Charlotte Ritter is one of the establishment’s regulars. The female lead (played spectacularly by Liv Lisa Fries) represents the inner turmoil experienced by young working-class women in this era. Her outward appearance thoroughly corresponds to the “new woman” of the Weimar Republic: she wears her hair short and her clothes modern. A stranger to sleep, she prefers to spend her nights partying and her weekends at the popular beach Strandbad Wannsee.

Yet this is all ultimately a forlorn attempt to escape from her humble conditions. In a cramped apartment in the proletarian Moabit district, she lives with her gravely ill mother, her sisters and their unemployed stepfather. Charlotte dreams of a career with the police where she occasionally does temp work. Yet rarely is she ever taken seriously by the male officials. And the pay isn’t enough either, which is why she returns time and again to Moka Efti to work as a prostitute.

While working with the police, she meets commissioner Gereon Rath (Volker Bruch) who’s come to the capital on assignment to destroy compromising photos. The images allegedly show a person belonging to the highest circles of Cologne society, the direct associates of that city’s mayor (and post–World War II German chancellor) Konrad Adenauer.

Rath is also depicted as a deeply ambivalent figure. An earnest and ambitious police officer, things are going well for him professionally. However, his private life is a mess: for more than a year, he’s been having an affair with the wife of his brother who has been missing since World War I. Rath himself was stationed at the front during the war and — like countless contemporaries of his — returned deeply traumatized.

He suffers from recurring nightmares and regular attacks that he attempts to treat with questionable substances. Indeed thousands of soldiers suffered from post-traumatic stress disorder following the end of the war. Labelled as Kriegszitterer, “war shakers,” between four and five thousand of these psychologically sick veterans of World War I were later killed by the Nazis.

Political Berlin

This is just one of the ways in which Babylon Berlin provides an extremely precise portrayal of social conditions at the end of the Golden Twenties.

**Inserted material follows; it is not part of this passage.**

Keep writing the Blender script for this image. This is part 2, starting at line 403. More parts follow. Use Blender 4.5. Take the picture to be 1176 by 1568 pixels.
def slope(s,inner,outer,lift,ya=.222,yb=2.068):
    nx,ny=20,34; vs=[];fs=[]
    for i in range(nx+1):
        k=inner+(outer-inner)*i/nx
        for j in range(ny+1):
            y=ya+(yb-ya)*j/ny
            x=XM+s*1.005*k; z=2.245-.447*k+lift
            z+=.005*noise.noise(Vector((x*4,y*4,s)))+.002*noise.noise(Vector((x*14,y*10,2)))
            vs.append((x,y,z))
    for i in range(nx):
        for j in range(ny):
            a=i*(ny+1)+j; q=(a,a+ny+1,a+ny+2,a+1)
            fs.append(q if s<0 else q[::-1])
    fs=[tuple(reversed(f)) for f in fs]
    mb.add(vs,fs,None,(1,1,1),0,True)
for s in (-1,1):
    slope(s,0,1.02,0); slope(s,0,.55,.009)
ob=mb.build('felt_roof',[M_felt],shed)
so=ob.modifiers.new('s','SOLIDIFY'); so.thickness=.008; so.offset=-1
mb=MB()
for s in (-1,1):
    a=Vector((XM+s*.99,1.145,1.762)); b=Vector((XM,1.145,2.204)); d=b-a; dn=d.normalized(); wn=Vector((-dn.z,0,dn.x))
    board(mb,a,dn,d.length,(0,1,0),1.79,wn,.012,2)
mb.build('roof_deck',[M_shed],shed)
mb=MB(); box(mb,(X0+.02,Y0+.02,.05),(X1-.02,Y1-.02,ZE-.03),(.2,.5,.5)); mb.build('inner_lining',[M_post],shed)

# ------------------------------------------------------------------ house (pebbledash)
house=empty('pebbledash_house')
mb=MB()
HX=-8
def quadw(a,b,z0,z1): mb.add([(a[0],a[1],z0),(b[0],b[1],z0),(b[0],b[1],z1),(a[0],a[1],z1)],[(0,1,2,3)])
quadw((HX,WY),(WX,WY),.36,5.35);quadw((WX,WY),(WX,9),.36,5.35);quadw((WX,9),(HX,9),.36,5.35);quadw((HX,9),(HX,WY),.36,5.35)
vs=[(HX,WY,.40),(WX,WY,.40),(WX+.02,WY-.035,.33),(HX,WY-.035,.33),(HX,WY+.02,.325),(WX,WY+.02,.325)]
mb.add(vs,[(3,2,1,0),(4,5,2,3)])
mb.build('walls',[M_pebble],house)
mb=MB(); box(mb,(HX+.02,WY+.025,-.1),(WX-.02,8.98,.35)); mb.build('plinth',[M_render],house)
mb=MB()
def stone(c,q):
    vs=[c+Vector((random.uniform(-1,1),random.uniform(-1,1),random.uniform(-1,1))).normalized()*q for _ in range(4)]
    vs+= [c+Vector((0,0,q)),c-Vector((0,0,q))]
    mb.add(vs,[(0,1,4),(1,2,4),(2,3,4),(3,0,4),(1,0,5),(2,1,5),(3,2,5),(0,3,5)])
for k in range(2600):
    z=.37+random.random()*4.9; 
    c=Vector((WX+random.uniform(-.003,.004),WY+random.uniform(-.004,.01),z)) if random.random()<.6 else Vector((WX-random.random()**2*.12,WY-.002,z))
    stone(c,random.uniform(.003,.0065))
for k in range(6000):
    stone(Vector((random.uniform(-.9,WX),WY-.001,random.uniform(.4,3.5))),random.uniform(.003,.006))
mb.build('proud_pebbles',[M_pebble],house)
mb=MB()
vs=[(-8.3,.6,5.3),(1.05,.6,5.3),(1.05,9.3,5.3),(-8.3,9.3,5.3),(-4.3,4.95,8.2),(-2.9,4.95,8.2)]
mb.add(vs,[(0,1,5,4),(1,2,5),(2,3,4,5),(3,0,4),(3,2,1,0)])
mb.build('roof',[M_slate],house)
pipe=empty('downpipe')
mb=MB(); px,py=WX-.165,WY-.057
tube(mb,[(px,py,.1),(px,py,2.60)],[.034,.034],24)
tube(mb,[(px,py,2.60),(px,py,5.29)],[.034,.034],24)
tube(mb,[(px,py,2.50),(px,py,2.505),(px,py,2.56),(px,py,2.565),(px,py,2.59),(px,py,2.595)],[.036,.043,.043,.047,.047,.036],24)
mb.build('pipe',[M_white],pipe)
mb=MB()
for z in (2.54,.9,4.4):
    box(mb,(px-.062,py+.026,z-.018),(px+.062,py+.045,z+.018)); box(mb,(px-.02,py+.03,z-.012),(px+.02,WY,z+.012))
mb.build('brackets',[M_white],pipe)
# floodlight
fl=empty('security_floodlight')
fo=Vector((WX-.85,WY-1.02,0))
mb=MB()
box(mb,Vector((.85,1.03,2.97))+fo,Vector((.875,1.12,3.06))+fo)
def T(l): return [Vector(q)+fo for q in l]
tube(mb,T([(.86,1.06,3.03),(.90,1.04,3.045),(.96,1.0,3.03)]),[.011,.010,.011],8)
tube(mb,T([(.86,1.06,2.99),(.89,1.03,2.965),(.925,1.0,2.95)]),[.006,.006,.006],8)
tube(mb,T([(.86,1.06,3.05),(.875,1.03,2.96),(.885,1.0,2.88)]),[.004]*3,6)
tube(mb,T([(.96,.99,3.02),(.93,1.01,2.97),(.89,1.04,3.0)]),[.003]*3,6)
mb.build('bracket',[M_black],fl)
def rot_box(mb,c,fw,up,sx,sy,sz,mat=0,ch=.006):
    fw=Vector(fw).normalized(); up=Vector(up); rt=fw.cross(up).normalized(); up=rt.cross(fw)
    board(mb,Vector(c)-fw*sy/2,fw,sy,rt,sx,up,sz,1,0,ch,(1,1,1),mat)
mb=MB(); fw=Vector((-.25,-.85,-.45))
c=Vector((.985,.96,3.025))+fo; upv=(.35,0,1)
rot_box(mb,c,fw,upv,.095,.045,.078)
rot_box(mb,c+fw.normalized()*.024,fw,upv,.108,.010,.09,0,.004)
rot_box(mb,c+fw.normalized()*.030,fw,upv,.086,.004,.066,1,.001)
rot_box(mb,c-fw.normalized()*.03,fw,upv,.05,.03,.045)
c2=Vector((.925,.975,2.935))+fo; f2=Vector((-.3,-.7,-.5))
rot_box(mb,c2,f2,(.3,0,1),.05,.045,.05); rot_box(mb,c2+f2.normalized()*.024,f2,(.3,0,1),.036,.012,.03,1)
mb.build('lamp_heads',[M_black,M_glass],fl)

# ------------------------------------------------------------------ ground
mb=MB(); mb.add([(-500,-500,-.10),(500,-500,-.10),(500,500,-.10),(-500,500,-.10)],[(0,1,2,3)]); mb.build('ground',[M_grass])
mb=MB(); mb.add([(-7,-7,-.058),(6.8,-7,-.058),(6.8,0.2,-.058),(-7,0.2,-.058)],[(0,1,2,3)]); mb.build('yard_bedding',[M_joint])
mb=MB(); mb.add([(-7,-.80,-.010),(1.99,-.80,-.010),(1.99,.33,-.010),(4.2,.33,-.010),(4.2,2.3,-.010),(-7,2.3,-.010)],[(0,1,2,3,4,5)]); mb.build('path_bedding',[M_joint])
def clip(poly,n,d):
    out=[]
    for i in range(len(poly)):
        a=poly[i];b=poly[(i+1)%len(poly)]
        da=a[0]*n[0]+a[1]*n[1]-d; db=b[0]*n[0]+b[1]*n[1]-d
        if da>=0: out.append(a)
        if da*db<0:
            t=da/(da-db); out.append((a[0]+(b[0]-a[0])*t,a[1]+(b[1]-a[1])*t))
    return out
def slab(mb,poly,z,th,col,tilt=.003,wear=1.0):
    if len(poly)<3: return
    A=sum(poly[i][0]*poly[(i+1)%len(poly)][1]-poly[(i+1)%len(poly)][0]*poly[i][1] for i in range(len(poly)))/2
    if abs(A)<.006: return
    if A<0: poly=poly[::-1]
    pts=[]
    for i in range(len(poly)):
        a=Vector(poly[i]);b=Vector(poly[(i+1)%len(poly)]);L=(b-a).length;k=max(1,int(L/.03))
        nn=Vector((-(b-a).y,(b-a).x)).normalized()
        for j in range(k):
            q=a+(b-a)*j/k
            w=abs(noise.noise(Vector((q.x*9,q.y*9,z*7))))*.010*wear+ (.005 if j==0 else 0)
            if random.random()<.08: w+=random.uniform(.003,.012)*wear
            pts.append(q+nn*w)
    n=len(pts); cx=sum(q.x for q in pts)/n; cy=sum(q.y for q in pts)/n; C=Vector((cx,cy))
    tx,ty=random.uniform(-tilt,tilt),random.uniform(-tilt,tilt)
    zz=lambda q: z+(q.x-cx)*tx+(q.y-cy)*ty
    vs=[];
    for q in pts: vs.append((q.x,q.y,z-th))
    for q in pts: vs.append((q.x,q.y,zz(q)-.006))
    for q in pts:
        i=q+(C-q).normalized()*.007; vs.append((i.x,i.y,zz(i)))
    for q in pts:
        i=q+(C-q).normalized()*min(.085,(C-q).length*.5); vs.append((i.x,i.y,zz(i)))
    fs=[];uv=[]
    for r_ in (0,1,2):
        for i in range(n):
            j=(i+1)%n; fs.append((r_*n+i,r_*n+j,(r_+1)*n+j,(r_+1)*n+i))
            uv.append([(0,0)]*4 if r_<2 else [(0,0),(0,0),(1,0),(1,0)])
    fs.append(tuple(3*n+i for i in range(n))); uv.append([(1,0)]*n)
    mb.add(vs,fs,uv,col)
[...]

And it also captures the political situation of the era. Rath gradually discovers a planned coup by the “Black Reichswehr,” illegal paramilitary groups that actually did try to destroy the Weimar Republic in the 1920s.

Such groups were often led by former members of the Freikorps — i.e., the right-wing, antisemitic paramilitary units that made bloody attacks on workers on strike or in rebellion during the German Revolution of 1918–19. Anti-republican generals from the regular army also supported the Black Reichswehr in the hope of circumventing the limit on the standing army (a maximum of one hundred thousand troops) stipulated by the Treaty of Versailles.

Also impressively portrayed is Berlin’s Blutmai (Bloody May) of 1929. On May 1 of that year, the Communist Party of Germany (KPD) led an unauthorized demonstration which was then smashed by police, killing thirty people and injuring almost two hundred. Given that the orders had come from the Social Democratic (SPD) police president Karl Zörgiebel, these events deepened the mutual resentment between KPD and SPD members during the period of the rise of Nazism.

The Blutmai events also became a scandal because no official investigation into the deaths took place and no police officers were indicted. Things play out slightly differently in Babylon Berlin, as the department of public prosecution does conduct an investigation. However, the core of the story remains unchanged: the esprit de corps among the police is so great that officers cover up for each other and no one is brought to justice for the deaths of the civilian bystanders.

These two examples are indicative of Babylon Berlin’s portrayal of the whole breadth of the political spectrum in the Weimar Republic. Here there are monarchists and Communists, liberals and conservatives, Social Democrats and Nazis. All are depicted with skill and nuance. That being said, it is unfortunate (if not entirely unrealistic) that the only antisemitic comment in the series thus far is uttered by a communist and not a Nazi (although the creators will presumably remedy this later on).

Unfortunately, minor historical discrepancies recur throughout the series. For example, one character revives another with chest compressions and mouth-to-mouth resuscitation, using a technique that at the time would only have been known in expert circles if at all. Moreover, the showdown on a moving train is more reminiscent of Indiana Jones than of actual police work in the 1920s. Similar could be said of the treatment of the Trotskyists: in real life they attended political gatherings and distributed newspapers, while in Babylon Berlin, they’re depicted as if they were a gangster group out of an American film about the 1920s, smuggling gold and stockpiling weapons.

The Glamor and Gloom of a City of Millions

Babylon Berlin is of course a fictional series and not a documentary. That being said, the existence of easily avoidable inaccuracies like these is regrettable, damaging as they are to the high degree of authenticity painstakingly constructed by the series creators.

Yet all in all, Babylon Berlin delivers a wonderful glimpse into a bygone era. The series paints a picture of a deeply fragmented society, related via corrupt police and anti-republican nobility, militant Communists and statist Social Democrats, proletarian despair and bourgeois smugness — in short, a picture of the glamor and gloom of a city of millions in one of the most affecting epochs of the twentieth century. Above all, Babylon Berlin uncovers long-forgotten elements of a cultural awakening that met an abrupt end with Hitler’s takeover of power. Rediscovering them in this twelve-hour flood of images is a joy.